Another possibility for the same spot would a labyrinth, a multivalent symbol, found in many different forms all over the world. Strictly speaking there is a difference between a labyrinth and a maze, the former being unicursal – i.e. having one way in and out – whereas the latter has false turnings and dead ends and is designed to confuse. A labyrinth can be seen as a kind of mandala, such that the journey to the centre becomes an active meditation.

Two types of labyrinth. Left to right: the classic Cretan pattern and the labyrinth at Chartres Cathedral in France.

Then again, why not have a motto, a poem or other short text that conveys some message relating to the garden? An obvious one for this garden would be “As above, so below”. A striking message in Latin, over the entrance to the Temple of Flora in the park at Stourhead in England, reads: “Procul, o procul este profani” (Be off, be off, you profane ones), emphasizing that the park is a sacred place and must be entered with reverence.
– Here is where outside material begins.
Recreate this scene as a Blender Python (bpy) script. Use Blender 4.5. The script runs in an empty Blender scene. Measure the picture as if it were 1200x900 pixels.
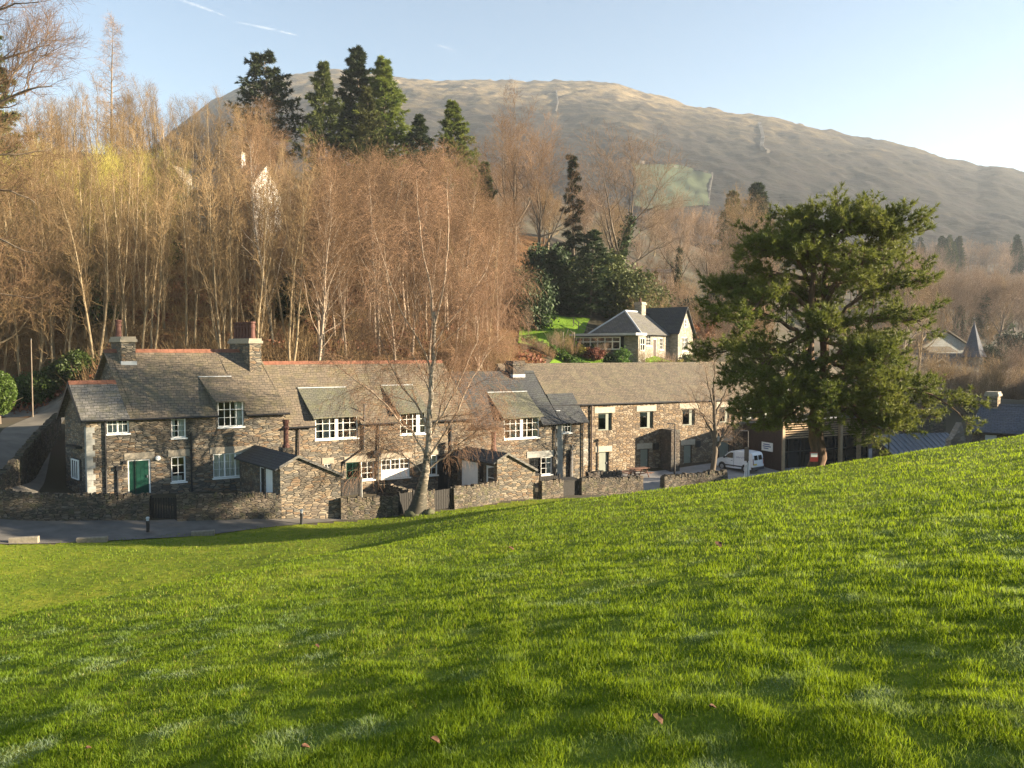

Here is an example from our own garden. The owl stands close to the front door beside a path leading into the garden. The inscription in German reads: “Athenes Eule spricht: Sei willkokmmen, Freund! Blicke um dich mit den offenen Augen der Eule und die Weisheit der Göttin.” (Athena’s owl speaks: Welcome, friend, look around you with the open eyes of the owl and the wisdom of the Goddess.)

Concluding thoughts

I hope my reflections in these seven lessons will have triggered off some ideas and inspiration for creating your own sacred or symbolic garden, bearing in mind that I have only scratched the surface of an infinite subject. Also bear in mind that a sacred garden is an interface of nature and art, and that one should know how to work with the former as well as the latter. In this course I have not talked about the practical matters of gardening, such as soil quality, fertilizer, planting, pruning etc. If you are new to gardening I would recommend reading some practical gardening manuals. Since I wrote my book Gardens of the Gods back in the early 2000s much has been written the subject of sacred and symbolic gardens, and below I have included a suggested reading list. Now I wish you an enriching adventure in creating your own garden of sacred or symbolic meaning.